Southern Cal. Sunbelt v. Banyan Limited etc. 2/16/17, 4DCA/3
This case has been going on for about 20 years, involves too many parties to count (including a disbarred lawyer), four trials, two writs and seven appeals – Basically a train wreck, and therefore a must read. It was a good call — this case contains an issue of first impression: Whether the trial court has the authority, under receivership law and Code of Civ. Proc. 1033.5, to tag the losing party with the costs of a receiver ($218,000 in this case). Under receivership law, the receivership estate usually must pay for the costs of a receiver. Moreover, section 1033.5 does not list receivership costs as either an allowed or a prohibited cost. In 2007, a prior trial judge essentially ordered that receivership property would be used to pay for the receiver.

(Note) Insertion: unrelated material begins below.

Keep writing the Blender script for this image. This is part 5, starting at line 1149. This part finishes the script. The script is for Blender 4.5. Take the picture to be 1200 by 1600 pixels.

On the basis of the prior judge’s order, in 2014, the current trial judge said that it was without authority to award receiver’s costs to the prevailing party. It therefore granted the losing party’s motion to tax costs. Held: Reversed.
Receivership Law
As a general rule, receivership costs are paid from the receivership estate; but the court has broad discretion to place receivership costs on on a party who sought the appointment or to “apportion them among the parties, depending upon circumstances.” The exceptions to the general rule are extensive and turn on various factors – e.g., whether there are sufficient assets in the estate, the litigation conduct of the parties, the merits of the asserted claims, the benefits the parties received by having a receiver, and the relative equities involved. Finally, the fact that a prior trial judge allowed and/or approved that costs being paid from the receivership estate did not bar a subsequent shifting of those costs. A receivership is a provisional remedy and orders concerning their appointment, conduct, discharge and accountings are interim orders.
Ca Code of Civ. Proc 1033.5 and the Issue of First Impression
Section 1033.5 was enacted in 1986 and codified existing case law and set forth the items of costs which may or may not be recoverable in a civil action, including an item not specifically allowable under subdivision (a) nor prohibited under subdivision (b) may nevertheless be recoverable in the discretion of the court if “reasonably necessary to the conduct of the litigation rather than merely convenient or beneficial to its preparation.” Courts have held that costs associated with court-appointed assistants, referees, special masters and even mediators can be recovered under 1033.5(c) and charged against the losing party. 4DCA said that the legal rationale permitting cost awards for referees and mediators should also apply to court-appointed receivers. Receivers are agents of the court not of the parties, and they hold the assets for the court not the parties. Therefore, they can be reasonably necessary to the conduct of the litigation.